Ma nei fatti così già dovrebbe essere.
«Ma dovremo garantire che lo sia di più. Anche se del resto c’è un solo un modo che questo possa davvero avvenire, ovvero torno a dire che ci siano risorse statali verso la transizione. Se le risorse non ci sono tutto resta com’è. In toscana servono 300 milioni di euro per ammodernare la rete. Cispel dice che servono 2 miliardi di euro in 15 anni perché perdiamo il 27% di acqua nella rete. In Toscana ci sono dei privati che garantiscono? Io credo che una azienda come Acea tuteli più di una banca o di una finanziaria. Ma che intanto l’acqua non sia considerata un servizio pubblico ma un bene pubblico è già un passo avanti».
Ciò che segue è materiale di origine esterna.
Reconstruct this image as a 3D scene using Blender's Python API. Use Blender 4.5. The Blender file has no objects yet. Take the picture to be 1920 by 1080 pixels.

Veniamo ad un altro tema del dibattito. La questione della gratuità dei primi 50 litri di acqua erogata. Lei è d’accordo con questa proposta?
«Io lo considero uno spreco, è una soluzione che va nel segno dello spreco. Siamo un paese che consuma troppa acqua. Questa è una proposta che va bene per paesi dove l’acqua arriva a gocce. Nella proposta di legge di iniziativa popolare si parlava di 40 litri, ma è un messaggio sbagliato da dare agli utenti, con l’aggravante che sono gratuiti per tutti e questo è ancora più paradossale.
Si deve senza dubbio garantire la risorsa per le fasce di povertà e per quelle più deboli, ma lo si deve fare attraverso la tariffazione. Questo va fatto e lo farà anche la regione Toscana».

Quali sono i tempi previsti per questa legge?
«Si sta già lavorando ad una proposta e credo che la giunta porterà in aula un primo testo nei primi mesi del prossimo anno. E si aprirà fase di consultazione pubblica, per garantire la partecipazione alla stesura definitiva».